- [Provided data]

-- start --

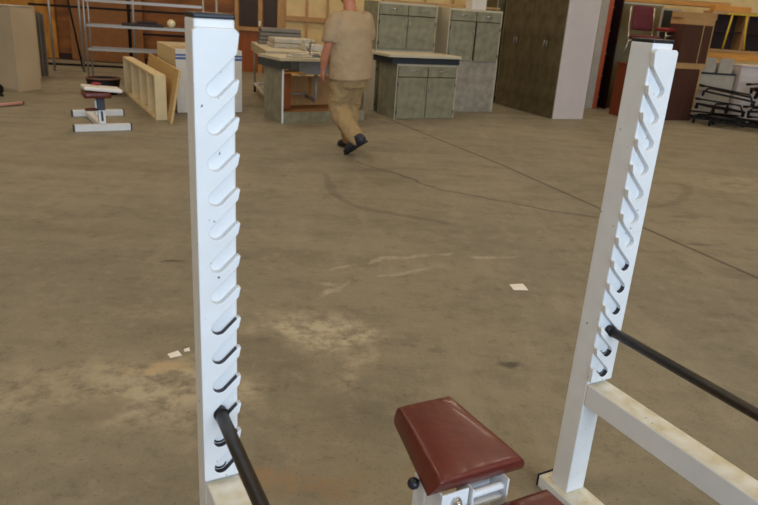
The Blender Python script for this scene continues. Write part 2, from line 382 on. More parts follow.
# ------------------------------------------------------------------ squat rack
TH = math.radians(61.35)
RZ = 90 - 61.35           # local x runs along the width of the rack, local -y towards the photographer
W, w_, HT, ZR = 1.249, .0759, 1.4735, .457
rack = thing('squat_rack', 'white steel squat rack with slotted uprights, seen from inside on the bare floor', 'squat rack', (-.3604, 1.2671, 0), RZ)
Z0, PIT, NS, RS, AL = 1.325 + .0165, .0702, 13, .0158, R(44)
def slot_plate(mirror):
    # outline in (u, z); u = 0 outer edge, w_ inner edge
    u0, u1, uc = -.006, w_ + .004, .033
    pts = [(u0, ZR + .012), (u0, 1.444), (u0 + .008, 1.450), (u1 - .008, 1.450), (u1, 1.442)]
    marks = [0] * len(pts)
    ex, ez = math.cos(AL), math.sin(AL); nx, nz = -math.sin(AL), math.cos(AL)
    for k in range(NS):
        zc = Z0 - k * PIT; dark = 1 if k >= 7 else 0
        x, z = uc + nx * RS, zc + nz * RS
        s1 = (u1 - x) / ex
        pts += [(u1 - .004, z + ez * (s1 - .004 / ex) + .002)]; marks += [0]
        pts += [(u1 - .012, z + ez * (s1 - .012 / ex))]; marks += [0]
        for j in range(13):
            a = AL + PI / 2 + PI * j / 12
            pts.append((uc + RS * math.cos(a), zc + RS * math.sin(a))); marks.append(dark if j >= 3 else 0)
        x, z = uc - nx * RS, zc - nz * RS; s2 = (u1 - x) / ex
        pts += [(u1 - .009, z + ez * (s2 - .009 / ex)), (u1 - .002, z + ez * (s2 - .004) - .002), (u1, z + ez * s2 - .008)]; marks += [0, 0, 0]
    pts += [(u1, ZR + .012)]; marks += [0]
    if mirror: pts = [(w_ - x, z) for x, z in pts]
    return pts, marks
for side in (0, 1):
    ox = 0 if side == 0 else W - w_
    up = B(0, w_, 0, w_, .045, HT - .008).build('upright', 'rack_paint', rack, .004, loc=(ox, 0, 0))
    pts, marks = slot_plate(side == 1)
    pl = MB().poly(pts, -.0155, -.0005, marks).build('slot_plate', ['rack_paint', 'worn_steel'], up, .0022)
    B(-.001, w_ + .001, -.001, w_ + .001, HT - .0085, HT + .001).build('end_cap', 'black_plastic', up, .003)
    rm = MB()
    for k in (11, 12):
        zc = Z0 - k * PIT; uc = .033 if side == 0 else w_ - .033
        vi = []; vo = []
        for j in range(20):
            a = 2 * PI * j / 20
            vi.append((uc + .0115 * math.cos(a), -.0004, zc + .0095 * math.sin(a))); vo.append((uc + .0150 * math.cos(a), -.0004, zc + .0150 * math.sin(a)))
        vi = [rm.bm.verts.new(p) for p in vi]; vo = [rm.bm.verts.new(p) for p in vo]
        for j in range(10, 20): rm.bm.faces.new((vi[j], vo[j], vo[(j + 1) % 20], vi[(j + 1) % 20]))
    o = rm.build('rub_mark', 'worn_steel', up); o['label'] = 'dark rings rubbed by the bar ends'
    # side rail and floor rail towards the photographer, short rear stub post
    rl = B(0, w_, -1.25, -.0005, ZR - .075, ZR).build('side_rail', ['white_paint', 'worn_paint'], rack, .004, loc=(ox, 0, 0))
    for p in rl.data.polygons:
        if p.normal.z > .9: p.material_index = 1
    x0 = -.006 if side == 0 else -.022
    fb = B(x0, x0 + .104, -1.34, w_ + .035, .0, .045).build('floor_rail', ['white_paint', 'worn_paint'], rack, .004, loc=(ox, 0, 0))
    for p in fb.data.polygons:
        if p.normal.z > .9: p.material_index = 1
    B(x0 - .002, x0 + .106, w_ + .035, w_ + .041, -.0 + .001, .048).build('end_cap', 'black_plastic', rack, .002, loc=(ox, 0, 0))
    rp = B(0, w_, -1.326, -1.2505, .045, .75).build('rear_post', 'white_paint', rack, .004, loc=(ox, 0, 0))
    B(-.02, w_ * .95, -1.2503, -1.238, .60, .6235).build('bar_rest', 'black_plastic', rp)
B(.098, W - .098, -1.33, -1.27, .0, .045).build('cross_tube', 'white_paint', rack, .004)
zb = Z0 - 10 * PIT - (RS - .0150)
for side in (0, 1):
    ux = .034 if side == 0 else W - .034
    t = thing('safety_bar', ('black steel safety bar resting in the slots of the left upright', 'black steel safety bar resting in the slots of the right upright')[side], 'safety bar', (-.3604, 1.2671, 0), RZ, 'safety bars of the rack')
    MB().tube([(ux, -.0012, zb), (ux - (.036 if side == 0 else 0), -1.236, zb)], .0145, 24).build('rod', 'black_steel', t)
    MB().tube([(ux, -.0165, zb), (ux, -.021, zb)], .0165, 24).build('collar', 'black_plastic', t)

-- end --

- [Directions for this task] Reproduce the data verbatim. Do not carry any picture into the copy.

- [Task response]
The Blender Python script for this scene continues. Write part 2, from line 382 on. More parts follow.
# ------------------------------------------------------------------ squat rack
TH = math.radians(61.35)
RZ = 90 - 61.35           # local x runs along the width of the rack, local -y towards the photographer
W, w_, HT, ZR = 1.249, .0759, 1.4735, .457
rack = thing('squat_rack', 'white steel squat rack with slotted uprights, seen from inside on the bare floor', 'squat rack', (-.3604, 1.2671, 0), RZ)
Z0, PIT, NS, RS, AL = 1.325 + .0165, .0702, 13, .0158, R(44)
def slot_plate(mirror):
    # outline in (u, z); u = 0 outer edge, w_ inner edge
    u0, u1, uc = -.006, w_ + .004, .033
    pts = [(u0, ZR + .012), (u0, 1.444), (u0 + .008, 1.450), (u1 - .008, 1.450), (u1, 1.442)]
    marks = [0] * len(pts)
    ex, ez = math.cos(AL), math.sin(AL); nx, nz = -math.sin(AL), math.cos(AL)
    for k in range(NS):
        zc = Z0 - k * PIT; dark = 1 if k >= 7 else 0
        x, z = uc + nx * RS, zc + nz * RS
        s1 = (u1 - x) / ex
        pts += [(u1 - .004, z + ez * (s1 - .004 / ex) + .002)]; marks += [0]
        pts += [(u1 - .012, z + ez * (s1 - .012 / ex))]; marks += [0]
        for j in range(13):
            a = AL + PI / 2 + PI * j / 12
            pts.append((uc + RS * math.cos(a), zc + RS * math.sin(a))); marks.append(dark if j >= 3 else 0)
        x, z = uc - nx * RS, zc - nz * RS; s2 = (u1 - x) / ex
        pts += [(u1 - .009, z + ez * (s2 - .009 / ex)), (u1 - .002, z + ez * (s2 - .004) - .002), (u1, z + ez * s2 - .008)]; marks += [0, 0, 0]
    pts += [(u1, ZR + .012)]; marks += [0]
    if mirror: pts = [(w_ - x, z) for x, z in pts]
    return pts, marks
for side in (0, 1):
    ox = 0 if side == 0 else W - w_
    up = B(0, w_, 0, w_, .045, HT - .008).build('upright', 'rack_paint', rack, .004, loc=(ox, 0, 0))
    pts, marks = slot_plate(side == 1)
    pl = MB().poly(pts, -.0155, -.0005, marks).build('slot_plate', ['rack_paint', 'worn_steel'], up, .0022)
    B(-.001, w_ + .001, -.001, w_ + .001, HT - .0085, HT + .001).build('end_cap', 'black_plastic', up, .003)
    rm = MB()
    for k in (11, 12):
        zc = Z0 - k * PIT; uc = .033 if side == 0 else w_ - .033
        vi = []; vo = []
        for j in range(20):
            a = 2 * PI * j / 20
            vi.append((uc + .0115 * math.cos(a), -.0004, zc + .0095 * math.sin(a))); vo.append((uc + .0150 * math.cos(a), -.0004, zc + .0150 * math.sin(a)))
        vi = [rm.bm.verts.new(p) for p in vi]; vo = [rm.bm.verts.new(p) for p in vo]
        for j in range(10, 20): rm.bm.faces.new((vi[j], vo[j], vo[(j + 1) % 20], vi[(j + 1) % 20]))
    o = rm.build('rub_mark', 'worn_steel', up); o['label'] = 'dark rings rubbed by the bar ends'
    # side rail and floor rail towards the photographer, short rear stub post
    rl = B(0, w_, -1.25, -.0005, ZR - .075, ZR).build('side_rail', ['white_paint', 'worn_paint'], rack, .004, loc=(ox, 0, 0))
    for p in rl.data.polygons:
        if p.normal.z > .9: p.material_index = 1
    x0 = -.006 if side == 0 else -.022
    fb = B(x0, x0 + .104, -1.34, w_ + .035, .0, .045).build('floor_rail', ['white_paint', 'worn_paint'], rack, .004, loc=(ox, 0, 0))
    for p in fb.data.polygons:
        if p.normal.z > .9: p.material_index = 1
    B(x0 - .002, x0 + .106, w_ + .035, w_ + .041, -.0 + .001, .048).build('end_cap', 'black_plastic', rack, .002, loc=(ox, 0, 0))
    rp = B(0, w_, -1.326, -1.2505, .045, .75).build('rear_post', 'white_paint', rack, .004, loc=(ox, 0, 0))
    B(-.02, w_ * .95, -1.2503, -1.238, .60, .6235).build('bar_rest', 'black_plastic', rp)
B(.098, W - .098, -1.33, -1.27, .0, .045).build('cross_tube', 'white_paint', rack, .004)
zb = Z0 - 10 * PIT - (RS - .0150)
for side in (0, 1):
    ux = .034 if side == 0 else W - .034
    t = thing('safety_bar', ('black steel safety bar resting in the slots of the left upright', 'black steel safety bar resting in the slots of the right upright')[side], 'safety bar', (-.3604, 1.2671, 0), RZ, 'safety bars of the rack')
    MB().tube([(ux, -.0012, zb), (ux - (.036 if side == 0 else 0), -1.236, zb)], .0145, 24).build('rod', 'black_steel', t)
    MB().tube([(ux, -.0165, zb), (ux, -.021, zb)], .0165, 24).build('collar', 'black_plastic', t)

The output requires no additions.